Most Tourists Will Never Dare Try These Bizarre Kazakh Dishes
Kazakh food is based on the nomad traditions of its roaming ancestors, favouring high-fat meat dishes that are easy to prepare on the move. While a sheep’s head poking up from your plate might be a strange surprise, the food is always nutritious and provides enough energy to see you through the freezing Kazakh winter.
Beshbarmak
Beshbarmak is the national dish of Kazakhstan and means ‘five fingers’, referring to the tradition of eating it by hand. The dish consists of boiled horse or lamb meat with large noodles that resemble sheets of lasagne, then it’s drizzled in an onion gravy broth.
Sometimes a sheep’s head is served with the meal and offered to the most honoured guest. This is often the eldest male having outlived his father, who then cuts and serves the meat for everyone else at the table.
Kumis
No Kazakh meal is complete without a feisty beverage to wash it all down and kumis (Kazakh mare’s milk) is the default choice. The rigorous fermentation process removes the lactose from the milk (making it a great alternative to cow milk for people who are lactose-intolerant) and results in a signature fizzy and sour taste.
Kumis is similar to kefir but, when fermented and given that mare’s milk contains more sugar than cow’s or goat’s milk, it has a higher alcohol content than kefir, making it a drink for the strong-stomached only.
Shubat
There are camels galore in Kazakhstan roaming the endless steppes, and so shubat is the camel’s milk equivalent to kumis. It is made in the same way as kumis and boasts similar health properties – and the same sickly, sour taste. These milky drinks are almost always served in bowls rather than in glasses.
Kazy
At first glance, kazy is a meat dish that simply resembles a sausage. However, the food is made from the rib meat of Kazakh horses that have been bred and raised specifically to be eaten.
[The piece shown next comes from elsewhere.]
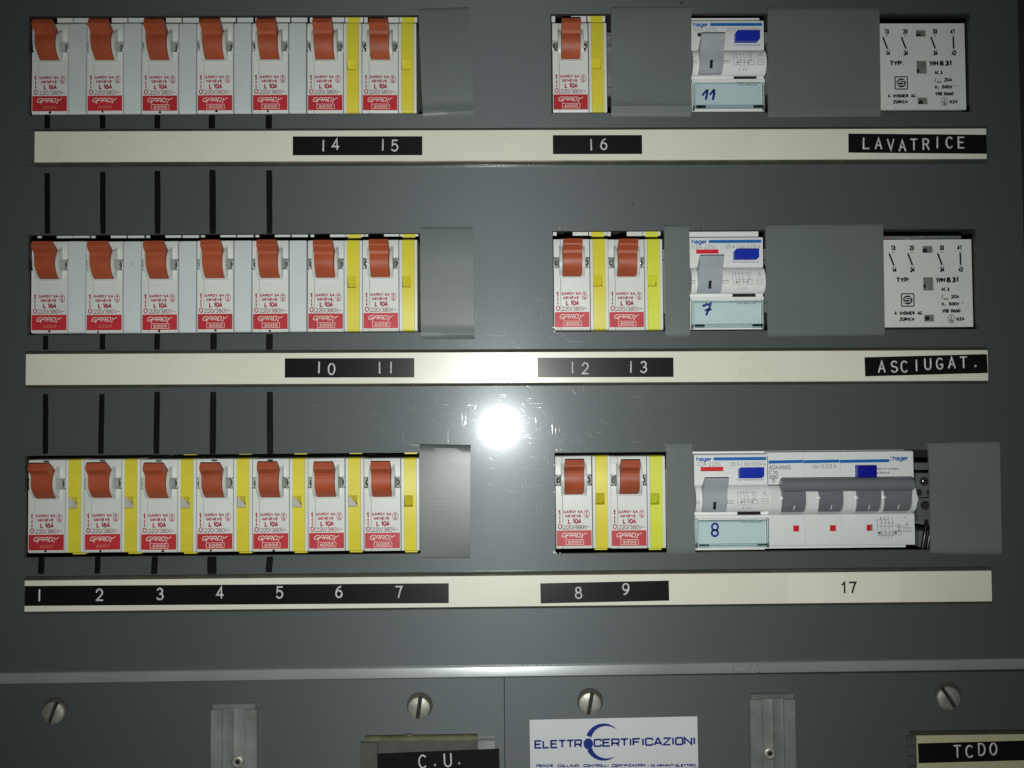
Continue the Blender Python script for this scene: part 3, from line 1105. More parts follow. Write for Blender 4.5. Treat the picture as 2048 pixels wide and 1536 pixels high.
BL = {('top', 0): 'only breaker in the right half of the top row, brown toggle',
      ('middle', 0): 'left of the two breakers in the right half of the middle row',
      ('middle', 1): 'breaker beside the lime strip in the middle row, right half',
      ('bottom', 0): 'breaker with its voltage crossed out, right half of the bottom row',
      ('bottom', 1): 'breaker beside the lime strip in the bottom row, right half'}
RS[0] = 1.0
for xs, zpx, rn, nums in (((1105.8,), 224.8, 'top', (16,)), ((1108.2, 1217.4), 660.8, 'middle', (12, 13)),
                          ((1112.2, 1222.0), 1098.4, 'bottom', (8, 9))):
    for i, xp in enumerate(xs):
        x, z = P(xp, zpx, BY)
        breaker(x, z, '10', BL[(rn, i)],
                'circuit breakers with brown toggles', strike=(rn == 'bottom' and i == 0))
        col = 'lime yellow' if i == 1 else 'yellow'
        aux(x+BW+.05, z, '%s strip module in the %s right block, %s' % (col, rn, ('between two breakers', 'next to a narrow grey cover')[i] if rn != 'top' else 'next to a wide grey cover'), lime=(i == 1))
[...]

Once slaughtered, the meat is stuffed inside the animal’s intestines before being dried or smoked, then boiled ready for consumption. In a traditional banquet, known as a dastarkhan, kazy features as an appetizer and often served on a plate with onions and ground pepper.
Ears, brain, knuckle
In Kazakh tradition, young men are supposed to eat the ears of animals, like sheep, in order to become ‘more careful’. Young girls eat the palate to encourage ‘more diligence’, a bride gets the brisket, and married women eat the neck bones.
Children are allowed the kidneys and the heart but not the brain, as legend has it this will make them weak-minded, and any young girl eating knuckle forebodes the misfortune of becoming ‘an old maid’.